The congressmen spent two days in Baghdad and Wilson described the whole situation as “frustrating and scary.”
“People ask me ‘Did you feel safe?
The truth is ‘No, I didn’t feel safe,” Wilson said. “It just seems that our military surge is not matching up with what’s going on at the political side in (Iraq.)”
He said at one outpost, he saw women dressed in the traditional black burkas that covered them from head to foot.
“I looked at them as local women, the gunner didn’t see it that way,” Wilson said. “He spun around and paid specific attention to them because he didn’t know if they had weapons or not. That is not a safe society.”
Wilson said the situation in Pakistan and Afghanistan as “more of the same.”
“Their problem seems to be more along the border of the two countries which is a rural mountainous area,” he said. “The problem is that it is pretty much tribal up there.”
He said that insurgents cross the border, commit an assault and then go back to their families.
Wilson said he saw no evidence that the Iraqi government making a political surge to matching the military forces’ surge.
“The Iraqis have to step up because what America’s finest fighting forces are providing is not going to be sustainable, especially for the next 10 years,” Wilson said.
He said the Anbar providence of Iraq is being touted as one of the biggest success of the surge but the week that Wilson and the congressional delegation was there, insurgents killed a key Iraqi sheik who supported the U.S. mission.
On Sept. 13, Abdul Sattar Abu Risha was killed when a bomb exploded outside his house.

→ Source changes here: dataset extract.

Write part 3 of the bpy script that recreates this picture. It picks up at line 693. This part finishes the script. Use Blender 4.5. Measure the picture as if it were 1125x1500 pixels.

Risha was a Sunni leader who had allied with the U.S. against al-Qaeda insurgents.
“He was taken out as a prime example that they can still respond with suicide bombings and IEDs at will,” Wilson said. “We don’t have the time or the resources that are needed to end the political confusion over there.”
“We are spending $330 million a day, plus 300,000 troops,” Wilson said. “We can’t sustain that for another 10 years.”